Bloody Money, intreccio fra imprese e politica sui rifiuti. La Procura mostra il sistema Sma
Fanghi che dal depuratore finivano direttamente in mare, corruzione di pubblici ufficiali, gestioni in affidamento che venivano prorogate di volta in volta costituendo un regime di monopolio. E soldi, parecchi soldi: tanti da essere difficile anche contarli, ovviamente tutti in contanti. Tutto ricostruito nell'indagine della Procura di Napoli, condotta dalla Compagnia di Casalnuovo della Guardia di Finanza e dalla Squadra Mobile della Questura di Napoli, che ha portato all'ordinanza di custodia cautelare nei confronti di 16 persone e 2 misure interdittive. Le accuse, a vario titolo, sono di corruzione, riciclaggio, inquinamento ambientale, emissione di fatture per operazioni inesistenti e trasferimento fraudolento di denaro. Nel corso dell'esecuzione sono stati sequestrati beni per oltre 4 milioni di euro.

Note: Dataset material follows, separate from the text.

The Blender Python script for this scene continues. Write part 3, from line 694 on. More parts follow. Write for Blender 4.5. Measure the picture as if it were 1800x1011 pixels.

La tangente del 7 % sull'appalto
L'indagine, come rilevato nella relativa ordinanza, ha subito una forte accelerazione dopo lo "scoop giornalistico denominato Bloody Money, di elevato impatto mediatico" e si inserisce sulle precedenti inchieste, già in corso, sullo smaltimento illecito di rifiuti. Il perno è la la gestione della Sma Campania, la società della Regione Campania che attiva in numerosi campi, dalle bonifiche alla prevenzione incendi. In particolare Lorenzo Di Domenico, direttore generale "pro tempore", viene accusato di avere accettato la promessa di una tangente del 7% dell'importo pattuito per l'indebito affidamento con procedure d'urgenza dello smaltimento dei fanghi depuratori di Napoli Nord, Marcianise, Succivo e Regi Lagni; per il dirigente sono stati disposti gli arresti domiciliari. Ai domiciliari anche Errico Foglia, direttore dell'impianto di depurazione di Acerra (all'epoca dei fatti gestito dalla Sma), l'ingegnere Giacomo Perna (responsabile della manutenzione della Sma), il dirigente della Regione Campania Lucio Varriale.
Bloody Money la posizione di Luciano Passariello
Per l'ex consigliere Luciano Passariello il giudice non ha ritenuto di applicare misure cautelari (era stata chiesta la custodia in carcere), pur riconoscendo la gravità indiziaria di altri indagati strettamente a lui collegati; è il caso di Lorenzo Di Domenico, consigliere delegato della Sma Campania, ruolo che ha ricoperto presumibilmente proprio su indicazione di Passariello, e di Agostino Chiatto, dipendente della Sma Campania, addetto alla segretaria del consigliere regionale (per entrambi era stato chiesto il carcere ma sono stati applicati i domiciliari). A motivare la decisione della mancata misura per Passariello, presumibilmente, il fatto che nonostante gli altri due dicessero di agire in suo conto non sono emersi elementi decisivi a conferma.
La richiesta cautelare risale al luglio 2019, il provvedimento è arrivato agli inizi di febbraio. Nel corso delle operazioni è stata trovata una grossa quantità di denaro contante in casa di Salvatore Abate, noto con l'alias di "Totore ‘a Cachera", l'imprenditore indagato a cui sono ascritte le vicende corruttive del depuratore di Napoli Est e rapporti di corruzione con ufficiali di polizia giudiziaria; la somma, non ancora quantificata, rende l'idea della rilevanza del traffico.
Indagato un sostituto commissario di Polizia
Nello scenario svelato dalle indagini, che hanno fatto luce su diversi reati ambientali (come lo sversamento di fanghi senza alcun trattamento), sono emersi anche numerosi episodi di corruzione e la vicinanza di pubblici ufficiali ad alcuni imprenditori arrestati con un ruolo definibile alla stregua di "consulenti privati"; tra gli indagati, sottoposto ai domiciliari, anche un sostituto commissario della Polizia di Stato che, in cambio di agevolazioni ad Abate avrebbe avuto favori come lavori di ristrutturazione nella sua abitazione, del denaro e l'assunzione di un parente nella ditta dell'imprenditore.
E non manca il coinvolgimento della camorra: tra gli indagati risulta anche Andrea Basile, considerato figura apicale del clan Cimmino – Caiazzo del Vomero, gruppo a sua volta collegato all'Alleanza di Secondigliano; un pregiudicato ritenuto affiliato al clan, Giovanni Caruson, è inoltre protagonista di una trattativa poi saltata in seguito alla diffusione dell'inchiesta giornalistica Bloody Money.